Già nella metà dei ’50 Johnson crea i moticos, piccoli cartoncini sagomati con incollati disegni e ritagli di giornale ritoccati, esposti sui marciapiedi o nelle stazioni ferroviarie oppure, secondo l’estro del momento, spediti per posta ad amici, conoscenti, personaggi noti e perfetti sconosciuti (scelti dall’elenco telefonico, in base al suono del nome o altri criteri sibillini), accompagnati da messaggi criptici, giochi di parole, richieste all’apparenza assurde, inviti a “incontri” reali o fittizi (i cosiddetti nothings in cui, rovesciando il concetto di happening, non accade assolutamente nulla!). I contatti postali assumono gradualmente per l’artista, il quale per inciso ama utilizzare creativamente anche il telefono e altri mezzi di comunicazione, un’importanza sempre maggiore, ramificandosi in una vasta rete con centinaia di corrispondenti “abituali”, battezzata nei primi ’60 (pare dall’artista Fluxus Ed M. Plunkett) con il nome ironico di New York Correspondence School: un ibrido fra la pittorica New York School creata dai critici e le “scuole per corrispondenza” pubblicizzate all’epoca su riviste. La sigla conosce poi negli anni infinite ludiche variazioni, tutte segnalate da appositi timbri: New York Correspondance School, NY Gymnastic School, Buddha University, ecc., a cui occorre aggiungere le decine di “fan clubs” scherzosamente creati e coordinati da Johnson, dedicati a stars del cinema e altre celebrità che questi tenta, spesso con successo, anche di coinvolgere nelle sue corrispondanze. L’intera attività postale dell’artista si basa in realtà, e in questa semplice rivelazione sta tutta la sua grandezza, su un unico pun macroscopico (proprio per questo invisibile ai più): nella corrispondenza egli cerca sempre e solo delle corrispondenze, con un carosello infinito di riferimenti (immagini, citazioni, anagrammi, ecc.) capaci di mettere in relazione tra di loro due concetti (e/o due persone: mittente e destinatario) a prima vista senza nulla in comune.

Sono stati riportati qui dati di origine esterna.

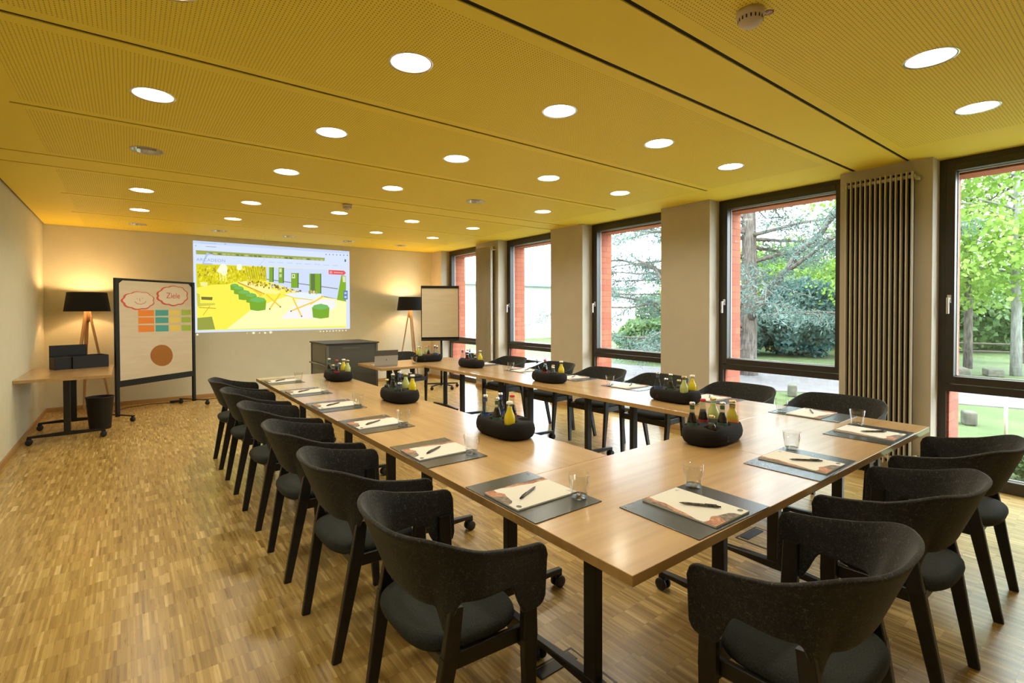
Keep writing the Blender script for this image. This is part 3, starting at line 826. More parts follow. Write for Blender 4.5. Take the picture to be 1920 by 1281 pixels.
b = MB(); b.tube([(-1.25, 8.35, .006), (-1.1, 8.6, .006), (-.8, 8.75, .006), (-.55, 8.7, .006)], .004, 6); tag(b.build('power_cable', M_RUBBER), 'thin black power cable lying on the floor behind the pinboard', 'cable')
b = MB(); b.tube([(-1.28, 8.2, .9), (-1.22, 8.2, .72), (-1.24, 8.2, .60), (-1.16, 8.2, .5), (-1.12, 8.2, .25), (-1.14, 8.2, .006)], .004, 6)
b = MB(); b.box((-.56, 8.66, 0), (-.42, 8.71, .035), bev=.004); tag(b.build('power_strip', M_PLASTIC), 'small black power adapter on the floor below the screen', 'adapter')
b = MB(); b.tube([(-.42, 8.69, .006), (-.1, 8.72, .006), (.3, 8.68, .006), (.6, 8.74, .006)], .004, 6); tag(b.build('power_cable', M_RUBBER), 'thin black cable running right along the back baseboard from the adapter', 'cable')

# ================================================================== PINBOARD
A0, A1 = Vector((-1.195, 7.60, 0)), Vector((-.265, 8.36, 0))
ex = (A1-A0).normalized(); ang = math.atan2(ex.y, ex.x); Lb = (A1-A0).length
t = thing('pinboard', 'black framed mobile pinboard covered with brown paper near the left corner', 'pinboard', tuple((A0+A1)/2), ang)
zt_, zb_ = 1.90, .44
h = Lb/2
for s_ in (-1, 1):
    b = MB(); b.box((s_*h-.022, -.018, .05), (s_*h+.022, .018, zt_), bev=.003); b.build('post', M_METAL, t)
    f = MB(); f.bar((s_*h, -.27, .075), (s_*h, .27, .075), .03, .014, upv=(0, 0, 1)); fo = f.build('foot', M_METAL, t)
    for q in (-1, 1):
        k = MB(); Mx = Matrix.Translation((s_*h, q*.25, .03)) @ Matrix.Rotation(pi/2, 4, 'Y'); k.lathe([(.01, -.016), (.03, -.016), (.03, .016), (.01, .016)], 14, M=Mx); k.box((s_*h-.012, q*.25-.012, .04), (s_*h+.012, q*.25+.012, .07)); k.build('caster', M_RUBBER, fo)
b = MB(); b.box((-h+.022, -.014, zt_-.018), (h-.022, .014, zt_)); b.build('frame_rail', M_METAL, t)
b = MB(); b.box((-h+.022, -.014, zb_), (h-.022, .014, zb_+.075)); b.build('frame_rail', M_METAL, t)
MB().box((-h+.022, -.008, zb_+.07), (h-.022, .008, zt_-.015)).build('board_panel', M_PLASTIC, t)
M_KRAFT = noisy('brown_paper', (.62, .53, .38), (.66, .57, .42), 2.5, .8, stretch=(1, 1, 6), bump=.25)
pw, pz0, pz1 = h-.035, zb_+.085, zt_-.03
pp = [(-pw, pz0), (pw, pz0), (pw, pz1-.05), (pw-.05, pz1), (-pw+.05, pz1), (-pw, pz1-.04)]
Mxz = Matrix(((1, 0, 0, 0), (0, 0, -1, 0), (0, 1, 0, 0), (0, 0, 0, 1)))   # (x, y, z) -> (x, -z, y): a sheet lying in x/z, growing to -y
MB().prism(pp, .0085, .0100, M=Mxz).build('paper_sheet', M_KRAFT, t)
PBM = t.matrix_basis.copy() if False else Matrix.Translation(tuple((A0+A1)/2)) @ Matrix.Rotation(ang, 4, 'Z')
# photo frame of the board face: crop pixels (x 545-1100, y 30-865 at left / 60-790 at right)
def brd(px, py):
    u = (px-548)/(1100-548)
    yt = 28+(62-28)*u; yb = 866+(787-866)*u
    # perspective-correct along the board
    wl, wr = (866-28), (787-62)
    s_ = u*wl**1/(u*wl+(1-u)*wr) if False else u/(u+(1-u)*wr/wl) * 1.0
    s_ = (u*wr**-1)/((u*wr**-1)+((1-u)*wl**-1))
    return (-pw+2*pw*s_, pz1-(py-yt)/(yb-yt)*(pz1-pz0))
def card(name, pts, y, material, label, cat, group=None, thick=.0008):
    o = MB().prism([(a, b_) for a, b_ in pts], 0, thick, M=Mxz).build(name, material)
    o.matrix_world = PBM @ Matrix.Translation((0, -y, 0))
    return tag(o, label, cat, group)
CC = [('orange', (.80, .24, .03), 662, 772), ('teal', (.07, .36, .34), 782, 884), ('yellow', (.80, .62, .13), 893, 985), ('green', (.36, .50, .06), 1000, 1092)]
rows = [(276, 330), (338, 392), (404, 462)]
for cn, cc, xa, xb in CC:
    m_ = mat('card_'+cn, cc, .7)
    for k, (ya, yb) in enumerate(rows):
        d = (xa-660)*-.028
        p4 = [brd(xa, yb+d), brd(xb, yb+d-3), brd(xb, ya+d*.2+1), brd(xa, ya+d*.2)]
        card('note_card', p4, .0103, m_, f'{cn} blank card on the pinboard, {["top", "middle", "bottom"][k]} of its column', 'note card', 'coloured cards pinned in four columns')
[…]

“I giochi di parole non sono solo un gioco”, scriveva Alfred Jarry. La considerazione si attaglia perfettamente al lavoro di Johnson, in apparenza effimero e frammentario, ma osservato nel suo insieme (migliaia di comunicazioni ad altrettanti corrispondenti) orchestrato come una complessa sinfonia, in una fitta e geniale trama di temi ricorrenti, variazioni, gags, coincidenze e doppisensi: nelle parole dell’autore, “un fantastico, gigantesco mobile di Calder... costantemente in movimento”. Esistono fortunatamente, oltre a ispirati saggi di alcuni fedeli amici-critici (William S. Wilson su tutti), alcuni cataloghi in cui sono state radunate corpose raccolte private di lettere, che riescono a darci un’idea precisa della poetica globale dell’artista (ad esempio, Correspondence - An Exhibition of the Letters of Ray Johnson al North Carolina Museum of Art di Raleigh nel ’76), oppure cataloghi di mostre non “postali” (quale Works by Ray Johnson al Nassau County Museum di Roslyn Harbor nell’84, a cura di David Bourdon) che documentano la qualità eccelsa di collages realizzati con tecniche e supporti “poveri” quali pezzetti di cartone dipinti e poi scartavetrati, sempre strettamente connessi nel riciclo di temi e materiali ai lavori circolati per posta.

Soltanto una ventina di mostre personali in quasi cinquant’anni di attività, più un paio di retrospettive in musei pubblici, non sono forse gran cosa, ma non ci è dato sapere se è stata una forma depressiva, indotta dal mancato riconoscimento della propria statura artistica, che ha spinto Johnson a togliersi la vita in un’ultima (triste) performance che ha profondamente impressionato quanti lo conoscevano e stimavano. La data del 13 Gennaio 1995, il giorno in cui l’artista si è gettato vestito di tutto punto dal ponte di Sag Harbor a Long Island (forse non casualmente: “to sag” significa “cedere, andare alla deriva”), allontanandosi nuotando sul dorso, come riferito da alcuni bambini impotenti testimoni, e lasciandosi affogare nell’acqua gelida, assume un involontario valore simbolico, marcando in qualche modo la fine del “periodo aureo” dell’arte per corrispondenza.